Die Community ist mit Formationen reichlich vertreten

Den Kern der Parade bildet die Community, die vorführt, womit alles angefangen hat, bevor die breite Masse hinzugekommen ist. Man sieht Fetisch-Gruppen in Leder und mit Hundemasken, die Mission Trans*, das Projekt 100 Prozent Mensch, die Initiative Bunt für das Leben und viele andere. Die junge katholischen Gemeinde zeigt, dass nicht alle so denken wie der Vatikan. Mit der Rikscha ist der Deutsche Journalistenverband unterwegs, und Clublegende Laura Halding-Hoppenheit lässt sich wie seit vielen Jahren in der Mitte des Zuges, Rainbow-Fähnchen schwenkend, auf einem roten Motorrad chauffieren.

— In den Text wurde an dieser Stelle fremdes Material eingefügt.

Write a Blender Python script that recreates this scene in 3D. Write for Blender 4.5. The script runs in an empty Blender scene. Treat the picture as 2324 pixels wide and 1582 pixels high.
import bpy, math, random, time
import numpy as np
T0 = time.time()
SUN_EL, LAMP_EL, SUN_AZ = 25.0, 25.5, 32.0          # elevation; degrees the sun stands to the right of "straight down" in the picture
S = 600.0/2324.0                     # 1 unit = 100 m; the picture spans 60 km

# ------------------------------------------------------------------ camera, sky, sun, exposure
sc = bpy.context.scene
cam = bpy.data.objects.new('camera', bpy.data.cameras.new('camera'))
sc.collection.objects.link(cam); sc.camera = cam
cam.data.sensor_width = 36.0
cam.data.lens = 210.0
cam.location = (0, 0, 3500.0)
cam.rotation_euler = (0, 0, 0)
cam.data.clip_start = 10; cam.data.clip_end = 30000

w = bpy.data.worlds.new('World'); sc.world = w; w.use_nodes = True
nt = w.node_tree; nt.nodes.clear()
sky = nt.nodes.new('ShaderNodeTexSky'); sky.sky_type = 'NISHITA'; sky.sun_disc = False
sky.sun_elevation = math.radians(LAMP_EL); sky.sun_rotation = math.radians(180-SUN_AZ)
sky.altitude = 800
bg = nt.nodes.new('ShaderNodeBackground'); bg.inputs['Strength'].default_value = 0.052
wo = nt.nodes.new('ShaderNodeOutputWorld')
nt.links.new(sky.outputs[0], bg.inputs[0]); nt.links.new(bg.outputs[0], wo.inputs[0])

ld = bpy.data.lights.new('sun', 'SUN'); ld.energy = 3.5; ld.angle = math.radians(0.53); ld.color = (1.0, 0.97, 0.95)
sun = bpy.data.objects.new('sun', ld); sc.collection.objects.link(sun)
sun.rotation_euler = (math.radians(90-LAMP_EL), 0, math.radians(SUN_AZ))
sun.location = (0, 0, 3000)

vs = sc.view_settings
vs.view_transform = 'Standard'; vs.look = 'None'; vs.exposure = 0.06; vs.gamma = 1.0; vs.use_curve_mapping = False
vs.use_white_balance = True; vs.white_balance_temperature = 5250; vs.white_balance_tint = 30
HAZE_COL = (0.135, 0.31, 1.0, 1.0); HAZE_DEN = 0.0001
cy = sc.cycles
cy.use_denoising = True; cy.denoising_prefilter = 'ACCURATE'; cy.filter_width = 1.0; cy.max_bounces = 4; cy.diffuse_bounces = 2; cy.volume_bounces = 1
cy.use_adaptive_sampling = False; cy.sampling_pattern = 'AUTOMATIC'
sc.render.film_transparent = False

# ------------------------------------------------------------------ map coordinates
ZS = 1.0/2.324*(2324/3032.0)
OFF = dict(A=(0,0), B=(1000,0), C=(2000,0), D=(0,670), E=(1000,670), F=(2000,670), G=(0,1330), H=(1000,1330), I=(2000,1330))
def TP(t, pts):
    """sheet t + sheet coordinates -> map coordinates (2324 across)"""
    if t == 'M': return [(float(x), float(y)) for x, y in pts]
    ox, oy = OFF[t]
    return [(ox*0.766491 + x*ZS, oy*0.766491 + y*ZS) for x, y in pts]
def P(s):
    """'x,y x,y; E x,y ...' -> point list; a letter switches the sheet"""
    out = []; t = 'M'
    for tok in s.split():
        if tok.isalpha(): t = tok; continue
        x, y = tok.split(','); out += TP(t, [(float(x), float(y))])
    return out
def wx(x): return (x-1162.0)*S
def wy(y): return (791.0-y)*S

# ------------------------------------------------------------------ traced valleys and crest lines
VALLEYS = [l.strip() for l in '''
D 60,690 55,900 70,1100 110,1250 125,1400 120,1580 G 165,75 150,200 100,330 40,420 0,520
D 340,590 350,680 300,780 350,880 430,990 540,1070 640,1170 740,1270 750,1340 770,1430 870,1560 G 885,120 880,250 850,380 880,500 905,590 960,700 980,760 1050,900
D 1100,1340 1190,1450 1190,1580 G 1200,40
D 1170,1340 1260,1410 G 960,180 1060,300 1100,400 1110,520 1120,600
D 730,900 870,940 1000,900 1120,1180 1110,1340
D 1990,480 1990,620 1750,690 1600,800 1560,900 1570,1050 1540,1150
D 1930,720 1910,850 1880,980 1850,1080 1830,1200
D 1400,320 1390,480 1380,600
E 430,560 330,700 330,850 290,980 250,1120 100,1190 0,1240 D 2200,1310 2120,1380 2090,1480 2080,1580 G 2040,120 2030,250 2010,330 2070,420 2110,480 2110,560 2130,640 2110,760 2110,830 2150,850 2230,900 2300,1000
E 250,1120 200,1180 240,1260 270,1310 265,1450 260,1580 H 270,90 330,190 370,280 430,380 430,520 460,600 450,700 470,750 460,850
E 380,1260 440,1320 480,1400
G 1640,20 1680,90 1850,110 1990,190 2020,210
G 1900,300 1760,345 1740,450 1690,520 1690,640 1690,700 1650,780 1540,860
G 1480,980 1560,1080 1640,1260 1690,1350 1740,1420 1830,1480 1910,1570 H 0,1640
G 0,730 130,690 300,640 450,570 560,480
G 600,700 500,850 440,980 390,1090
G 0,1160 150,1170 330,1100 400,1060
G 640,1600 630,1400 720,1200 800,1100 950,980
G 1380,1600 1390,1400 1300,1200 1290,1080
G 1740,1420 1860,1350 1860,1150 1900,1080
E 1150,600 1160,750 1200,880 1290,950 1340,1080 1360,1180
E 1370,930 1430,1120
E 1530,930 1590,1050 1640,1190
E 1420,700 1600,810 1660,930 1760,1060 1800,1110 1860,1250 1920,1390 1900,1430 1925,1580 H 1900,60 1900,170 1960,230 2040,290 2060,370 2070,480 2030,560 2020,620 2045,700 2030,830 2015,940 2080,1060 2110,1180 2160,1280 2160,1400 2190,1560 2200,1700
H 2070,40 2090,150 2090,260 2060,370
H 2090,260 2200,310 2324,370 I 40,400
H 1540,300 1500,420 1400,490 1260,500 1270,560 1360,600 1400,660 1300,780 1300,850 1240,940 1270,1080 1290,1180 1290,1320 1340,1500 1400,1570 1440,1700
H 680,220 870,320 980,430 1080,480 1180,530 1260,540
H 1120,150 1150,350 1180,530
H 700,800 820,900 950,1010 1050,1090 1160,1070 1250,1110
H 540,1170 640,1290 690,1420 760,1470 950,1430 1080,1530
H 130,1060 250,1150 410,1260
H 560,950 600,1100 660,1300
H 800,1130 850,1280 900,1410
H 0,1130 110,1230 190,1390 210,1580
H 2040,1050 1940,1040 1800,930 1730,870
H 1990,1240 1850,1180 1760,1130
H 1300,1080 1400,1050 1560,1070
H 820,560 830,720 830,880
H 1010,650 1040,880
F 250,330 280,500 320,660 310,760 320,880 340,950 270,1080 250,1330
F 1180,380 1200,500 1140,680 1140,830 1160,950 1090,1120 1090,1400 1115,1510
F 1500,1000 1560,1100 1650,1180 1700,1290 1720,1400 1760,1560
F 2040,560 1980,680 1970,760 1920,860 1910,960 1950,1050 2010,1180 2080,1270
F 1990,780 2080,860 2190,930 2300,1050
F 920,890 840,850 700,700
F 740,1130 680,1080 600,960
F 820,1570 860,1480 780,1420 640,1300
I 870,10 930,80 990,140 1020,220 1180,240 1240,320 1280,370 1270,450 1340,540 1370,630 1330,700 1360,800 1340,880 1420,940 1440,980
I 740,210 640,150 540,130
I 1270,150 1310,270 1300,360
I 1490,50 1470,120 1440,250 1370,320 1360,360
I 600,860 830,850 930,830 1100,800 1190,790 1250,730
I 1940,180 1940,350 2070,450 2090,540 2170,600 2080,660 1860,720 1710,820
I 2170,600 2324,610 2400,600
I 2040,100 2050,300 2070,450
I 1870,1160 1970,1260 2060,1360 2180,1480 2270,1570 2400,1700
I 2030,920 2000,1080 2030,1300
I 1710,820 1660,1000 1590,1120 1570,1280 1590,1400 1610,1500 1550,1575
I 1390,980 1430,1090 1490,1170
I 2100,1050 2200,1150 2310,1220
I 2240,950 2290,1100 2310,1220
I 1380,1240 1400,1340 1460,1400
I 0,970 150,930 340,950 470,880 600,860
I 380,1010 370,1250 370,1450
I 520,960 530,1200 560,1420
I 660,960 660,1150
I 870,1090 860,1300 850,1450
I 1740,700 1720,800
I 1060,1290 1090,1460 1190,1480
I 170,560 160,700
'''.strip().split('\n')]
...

So viele wie nie zuvor versammeln sich unter dem Regenbogen. Ist die hohe Anzahl der Firmen, die mitfahren, ein Zeichen dafür, dass die Anliegen der queeren Community mitten in der Gesellschaft angekommen sind? Oder nur ein Beweis, dass der CSD zum Geschäft geworden ist und Unternehmen die Parade als Werbefahrt sehen? Claudius Desanti vom Instagram-Channel Sissy That Talk, ein Experte für queeres Marketing, findet es gut, dass so viele mitmachen, sagt aber auch, eine einmalige Sache dürfe das nicht sein. Die Nutzung des Regenbogens müsse, um glaubhaft zu sein, „mit ganzjähriger Unterstützung für die Community“ einhergehen, fordert er und betont: „Die Firmen sollten als Arbeitgeber ein sicheres Umfeld bieten, in dem queere Mitarbeitende sich frei entfalten können.“

Chris Fleischhauer, Moderator bei Hitradio Antenne 1, der sich schon vor Jahren geoutet hat, fährt mit 50 Hörerinnen und Hörer auf dem ersten Truck aus dem Stuttgarter Pressehaus bei der Parade mit. „Ich bin stolz, dass wir in diesem Jahr Teil des CSD sind“, sagt er. Damit zeige das Radioteam, „dass wir ein diverses, weltoffenes und modernes Unternehmen“ sind. Die Karten für den Wagen wurden verlost. „Es sind so viele Anmeldungen gekommen, dass wir locker 20 Trucks hätten füllen können“, freut sich Fleischhauer.

Die CDU ist dabei – OB Frank Nopper aber wieder nicht

Während in Berlin vor einer Woche der Regierende Bürgermeister Kai Wegner von der CDU auf einen CSD-Truck gestiegen ist, lehnt dies in Stuttgart sein Amts- und Parteikollege Frank Nopper weiterhin ab. Dabei ist die Partei des OB zum zweiten Mal mit einem eigenen Wagen vertreten. Der CDU-Kreisvorsitzende Thrasivoulos Malliaras, der bis vor kurzem der Persönliche Referent von Nopper war, erklärt, warum für ihn die Teilnahme am CSD wichtig ist. „Liebe ist Liebe, und jeder soll nach seiner Façon glücklich werden“, betont er, „dazu bekennt sich die Stuttgarter CDU glasklar.“ In Berlin habe Kai Wegner wohl viel Spaß gehabt und viel Applaus erhalten, sagt Mailliaras, aber Stuttgart sei „viel schöner als Berlin“. Beim CSD treffe sich die ganze Stadt. Er freue sich, wenn im nächsten Jahr „der OB mitfährt und mitfeiern würde“.

Angesichts der erneut gestiegenen Zahl der Formationen hat die Polizei ihre Sicherheitskräfte für den CSD deutlich aufgestockt. Damit alles friedlich bleibt und geregelt ablaufen kann, sind mehr freiwillige Helfer unterwegs als je zuvor. Ohne die Begeisterung der Ehrenamtlichen wäre der CSD nicht so schön, wie er ist.